» **Written problem**:
Reproduce exactly the lines below, from the first through the one containing "from mathutils import Vector, Matrix, Euler", and nothing more.

» **Recorded information**:
────

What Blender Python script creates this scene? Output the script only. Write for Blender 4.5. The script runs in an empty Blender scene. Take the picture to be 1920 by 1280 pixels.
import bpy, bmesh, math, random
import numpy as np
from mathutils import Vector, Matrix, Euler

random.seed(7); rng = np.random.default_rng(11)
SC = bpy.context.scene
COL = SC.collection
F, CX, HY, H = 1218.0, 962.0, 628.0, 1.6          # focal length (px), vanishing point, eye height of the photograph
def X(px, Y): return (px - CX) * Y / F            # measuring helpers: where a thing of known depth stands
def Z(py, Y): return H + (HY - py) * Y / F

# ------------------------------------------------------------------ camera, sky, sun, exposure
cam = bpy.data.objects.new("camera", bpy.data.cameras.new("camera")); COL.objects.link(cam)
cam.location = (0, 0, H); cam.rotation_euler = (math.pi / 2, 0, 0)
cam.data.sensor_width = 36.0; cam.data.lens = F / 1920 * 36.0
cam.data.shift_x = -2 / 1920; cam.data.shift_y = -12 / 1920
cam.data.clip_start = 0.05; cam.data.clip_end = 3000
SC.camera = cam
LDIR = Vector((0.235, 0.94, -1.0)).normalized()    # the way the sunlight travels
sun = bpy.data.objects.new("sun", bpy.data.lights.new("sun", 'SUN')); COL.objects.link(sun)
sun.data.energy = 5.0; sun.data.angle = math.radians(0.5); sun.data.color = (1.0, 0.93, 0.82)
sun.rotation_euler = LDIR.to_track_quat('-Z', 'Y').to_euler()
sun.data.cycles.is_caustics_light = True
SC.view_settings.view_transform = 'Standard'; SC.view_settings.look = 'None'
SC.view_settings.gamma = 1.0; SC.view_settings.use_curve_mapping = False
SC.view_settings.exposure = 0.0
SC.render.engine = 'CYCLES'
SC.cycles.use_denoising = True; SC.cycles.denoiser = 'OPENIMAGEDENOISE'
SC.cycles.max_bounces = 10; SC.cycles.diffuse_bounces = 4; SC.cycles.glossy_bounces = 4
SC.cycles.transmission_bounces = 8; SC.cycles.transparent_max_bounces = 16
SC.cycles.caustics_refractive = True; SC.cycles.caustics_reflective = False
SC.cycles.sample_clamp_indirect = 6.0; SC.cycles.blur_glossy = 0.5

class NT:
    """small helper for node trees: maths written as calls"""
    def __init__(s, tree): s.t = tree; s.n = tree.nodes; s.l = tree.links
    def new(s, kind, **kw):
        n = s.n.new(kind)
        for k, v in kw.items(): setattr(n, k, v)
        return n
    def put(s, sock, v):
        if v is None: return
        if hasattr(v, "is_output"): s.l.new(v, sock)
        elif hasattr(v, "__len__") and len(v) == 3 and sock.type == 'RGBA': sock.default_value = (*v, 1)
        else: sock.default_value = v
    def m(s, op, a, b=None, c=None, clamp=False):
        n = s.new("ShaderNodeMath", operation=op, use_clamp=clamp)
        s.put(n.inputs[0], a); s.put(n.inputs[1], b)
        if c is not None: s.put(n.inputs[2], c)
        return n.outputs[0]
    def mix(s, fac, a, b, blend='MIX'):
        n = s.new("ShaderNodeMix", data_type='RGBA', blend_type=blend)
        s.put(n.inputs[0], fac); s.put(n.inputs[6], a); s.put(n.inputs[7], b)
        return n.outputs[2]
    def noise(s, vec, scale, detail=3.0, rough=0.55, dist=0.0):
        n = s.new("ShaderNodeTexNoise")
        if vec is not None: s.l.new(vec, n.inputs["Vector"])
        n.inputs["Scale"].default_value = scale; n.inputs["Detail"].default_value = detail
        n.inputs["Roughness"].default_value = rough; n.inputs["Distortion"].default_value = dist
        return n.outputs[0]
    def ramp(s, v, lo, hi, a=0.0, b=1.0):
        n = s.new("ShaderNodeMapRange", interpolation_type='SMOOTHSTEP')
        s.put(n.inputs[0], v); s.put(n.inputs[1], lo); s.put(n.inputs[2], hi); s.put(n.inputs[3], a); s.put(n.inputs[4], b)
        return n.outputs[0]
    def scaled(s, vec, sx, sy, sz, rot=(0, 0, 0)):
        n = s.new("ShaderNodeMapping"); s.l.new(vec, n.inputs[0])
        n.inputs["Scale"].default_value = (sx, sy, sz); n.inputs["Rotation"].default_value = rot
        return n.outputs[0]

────

» **The response**:
What Blender Python script creates this scene? Output the script only. Write for Blender 4.5. The script runs in an empty Blender scene. Take the picture to be 1920 by 1280 pixels.
import bpy, bmesh, math, random
import numpy as np
from mathutils import Vector, Matrix, Euler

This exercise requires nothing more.